There is one other very important reason for trading the futures market rather than a non-exchange traded market such as those offered by spread betting firms. The futures markets are exchange traded and this means that they are fully transparent, i.e. everything is visible and above the table, I can see every single trade that happens. Imagine the trading pit, as it used to be when traders stood physically in a ring trading with each other.

When a trade is entered, the order goes into the pit and is represented there, free to be taken by any other market participant. We can all see what is happening, we trade with the same information and with the same advantages/disadvantages.

Now assume you are a trader who can only trade with one broker in the pit, you can trade as much as you like, any size you like, but he sets the spread he is willing to offer you and you have to trade at market (i.e. buy at his offer and sell at his bid).
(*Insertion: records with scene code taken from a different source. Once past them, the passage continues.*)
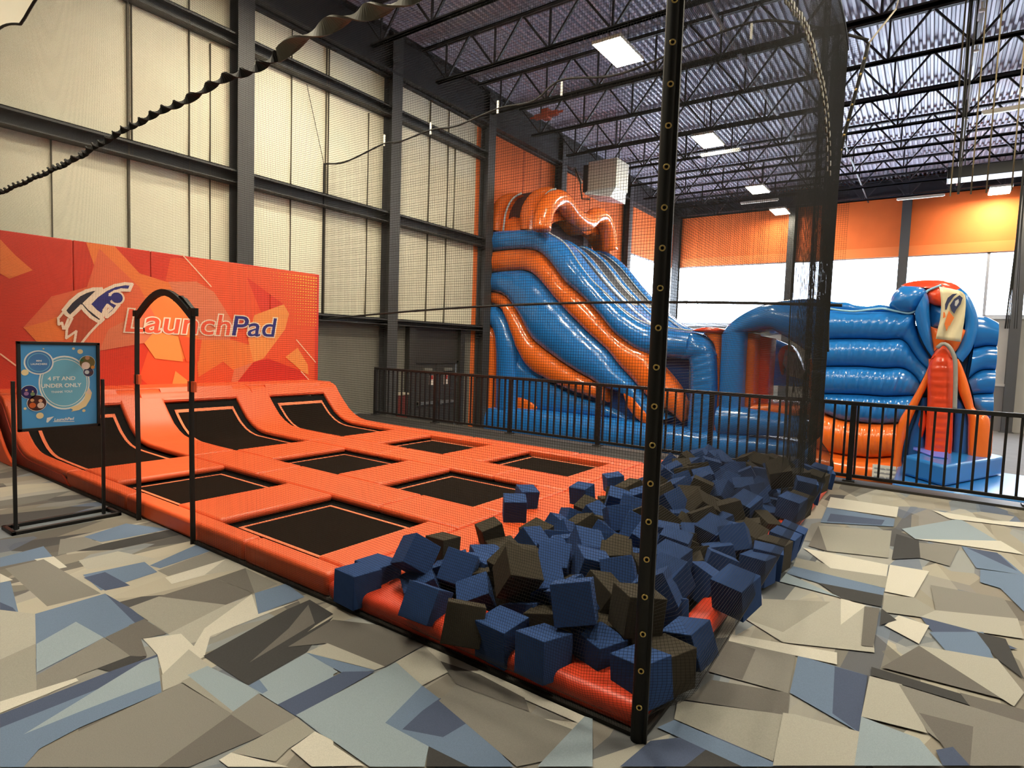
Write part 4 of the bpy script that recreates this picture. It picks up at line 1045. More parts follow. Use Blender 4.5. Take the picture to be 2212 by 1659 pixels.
stroke('rocket_logo', Q(body), .05, WH, LAY+3, closed=True); stroke('rocket_logo', Q(arm), .045, WH, LAY+3, closed=True)
stroke('rocket_logo', Q([(1130, 990), (930, 1200), (770, 1400)]), .03, WH, LAY+3); stroke('rocket_logo', Q([(550, 880), (440, 1100), (420, 1310), (640, 1160), (600, 1400)]), .03, WH, LAY+3)
stroke('rocket_logo', Q([(350, 760), (250, 880), (260, 1015), (330, 975), (360, 1105), (385, 1105), (470, 890)]), .03, WH, LAY+3)
# head disc
c = P(*q6(1520, 435), 0, XM); ed = P(*q6(1650, 435), 0, XM); rad = abs(ed.y-c.y)
for rr, M, l in ((rad*1.3, WH, LAY+4), (rad*.98, BLU, LAY+6)):
    r = MB(); r.add([(XM+.0012*l, c.y+rr*math.cos(a*PI/16), c.z+rr*math.sin(a*PI/16)) for a in range(32)], [tuple(range(32))]); r.build('rocket_logo', M, wp)
flat('rocket_logo', Q([(1300, 400), (1400, 400), (1400, 490), (1330, 520), (1250, 480)]), BLU, LAY+7)
# lettering
def letter_mtx(y, z, x):      # text plane facing +x, reading along +y
    return Matrix(((0, 0, 1, x), (1, 0, 0, y), (0, 1, 0, z), (0, 0, 0, 1)))
LR = mat('letter_red_orange', (222, 84, 50), .5)
def word(body, y, z, h, wid, M, base):
    """measure, then fit the word into width wid"""
    for off, MM, l in ((.062, WH, base), (.010, M, base+3)):
        o = bez_text(body, h*1.38, 'lettering', MM, Matrix.Identity(4), None, offset=off*h*1.0, extrude=.0005, shear=.14, sp=1.0)
        xs = [v.co.x for v in o.data.vertices]; x0, x1 = min(xs), max(xs)
        if off > .04: word.k = wid/(x1-x0); word.x0 = x0
        k = word.k
        o.data.transform(letter_mtx(y, z, XM+.0012*l) @ Matrix.Scale(k, 4, (1, 0, 0)) @ Matrix.Translation((-word.x0, 0, 0)))
        o.parent = wp; o.location = -world(wp)
word('Launch', 3.89, 1.62, .36, 1.70, LR, LAY+2)
word('Pad', 5.565, 1.62, .36, .92, BLU, LAY+3)

# ------------------------------------------------------------------ poster stand
XS = -5.86
st = empty('poster_stand', (XS, 1.82, 0), 'black metal poster stand with a blue poster, standing on the carpet before the netting', 'sign')
r = MB(); r.box((XS-.1, 1.44, 0), (XS-.07, 2.2, .03)); r.box((XS+.13, 1.44, 0), (XS+.16, 2.2, .03)); r.box((XS-.1, 1.44, 0), (XS+.16, 1.47, .03)); r.box((XS-.1, 2.17, 0), (XS+.16, 2.2, .03)); r.box((XS-.1, 1.5, 0), (XS+.0, 1.53, .03)); r.build('base', SIGNB, st, bevel=.004)
for yy in (1.505, 2.12):
    r = MB(); r.box((XS-.012, yy-.012, .0), (XS+.013, yy+.012, 1.19)); r.build('post', SIGNB, st, bevel=.003)
Y0, Y1, Z0, Z1_ = 1.53, 2.097, .785, 1.505
r = MB(); w = .024
for a, b in (((XS-.012, Y0, Z0), (XS+.018, Y1, Z0+w)), ((XS-.012, Y0, Z1_-w), (XS+.018, Y1, Z1_)), ((XS-.012, Y0, Z0), (XS+.018, Y0+w, Z1_)), ((XS-.012, Y1-w, Z0), (XS+.018, Y1, Z1_))): r.box(a, b)
r.build('frame', SIGNB, st, bevel=.003)
def pm(n, c, **k): return mat('poster_'+n, c, .35, spec=.4, **k)
r = MB(); r.box((XS-.006, Y0+.01, Z0+.01), (XS+.004, Y1-.01, Z1_-.01)); post = r.build('poster', pm('blue', (80, 160, 222)), st)
XP = XS+.0045
q2 = lambda a, b: (a/5.924, 700+b/5.924)
def pz(a, b): p = P(*q2(a, b), 0, XP); return p.y, p.z
def disc(a, b, r1, r0, M, l, ry=None, name='poster_print'):
    y, z = pz(a, b); r = MB(); n = 40; x = XP+.0006*l
    ry = ry or r1
    kz = .0
    if r0 > 0:
        v = [(x, y+s*math.cos(2*PI*i/n), z+s*ry/r1*math.sin(2*PI*i/n)) for s in (r1, r0) for i in range(n)]
        r.add(v, [(i, (i+1) % n, n+(i+1) % n, n+i) for i in range(n)])
    else: r.add([(x, y+r1*math.cos(2*PI*i/n), z+ry*math.sin(2*PI*i/n)) for i in range(n)], [tuple(range(n))])
    return r.build(name, M, post)
PW, PL, PC, PY = pm('white', (238, 242, 240)), pm('pale_blue', (116, 186, 216)), pm('cream', (240, 220, 170)), pm('mid_blue', (72, 128, 190))
disc(830, 750, .170, 0, PL, 1, .212); disc(830, 750, .178, .168, PW, 2, .224); disc(830, 750, .160, .155, PW, 2, .198)
disc(497, 492, .098, 0, PW, 3); disc(497, 492, .088, 0, PY, 4); disc(497, 492, .076, .070, PL, 5)
for a, b, s in ((1025, 352, .020), (318, 620, .024), (510, 1172, .025), (320, 1082, .010), (1072, 1107, .012), (940, 314, .010), (556, 316, .006)): disc(a, b, s, 0, PC, 3)
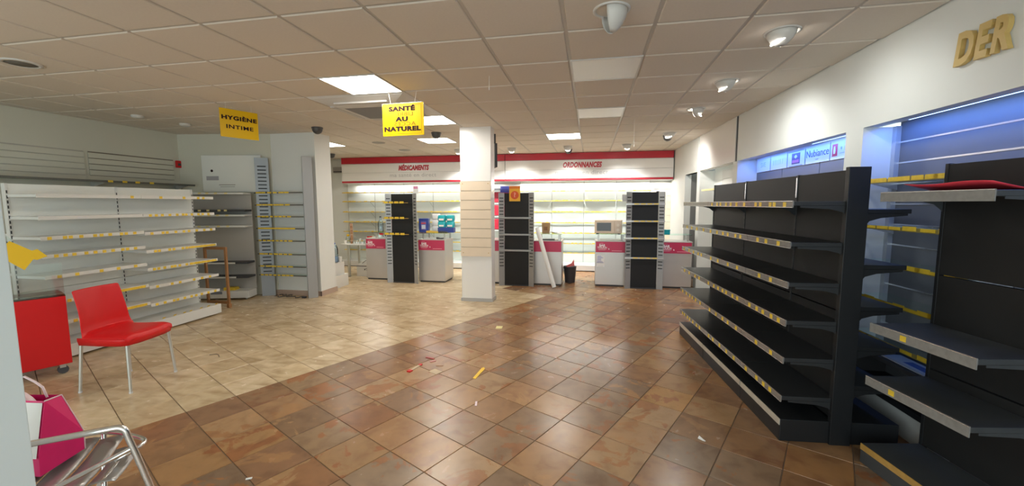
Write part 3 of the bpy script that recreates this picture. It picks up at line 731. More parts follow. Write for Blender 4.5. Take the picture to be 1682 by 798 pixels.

This broker doesn’t want to loose money, naturally, so he always makes his spread wider than the real market spread, he also, naturally, puts his interests before yours, so he won’t always be willing to trade when the market is moving fast and he is uncertain.

Remember whenever you make money he loses, so he is very careful to maintain his advantage at all times. Who wouldn’t want to be in this brokers position (he isn’t really a broker, though he claims to be)? When you trade with a real futures broker, all the broker does is facilitate your trade; he gives you the ability to have you orders represented in the pit. A real brokers concern is that they execute your order as efficiently as possible, that is their job, they do not take positions and they do not take the opposite side to you.

They naturally want you to make money because by making money you become a client who will continue to pay them commissions. Trading with a spread betting firm is absurdly costly, spread betting firms are like amusement arcades, they can be fun, but to imagine you are going to make your living from slot machines is illusory.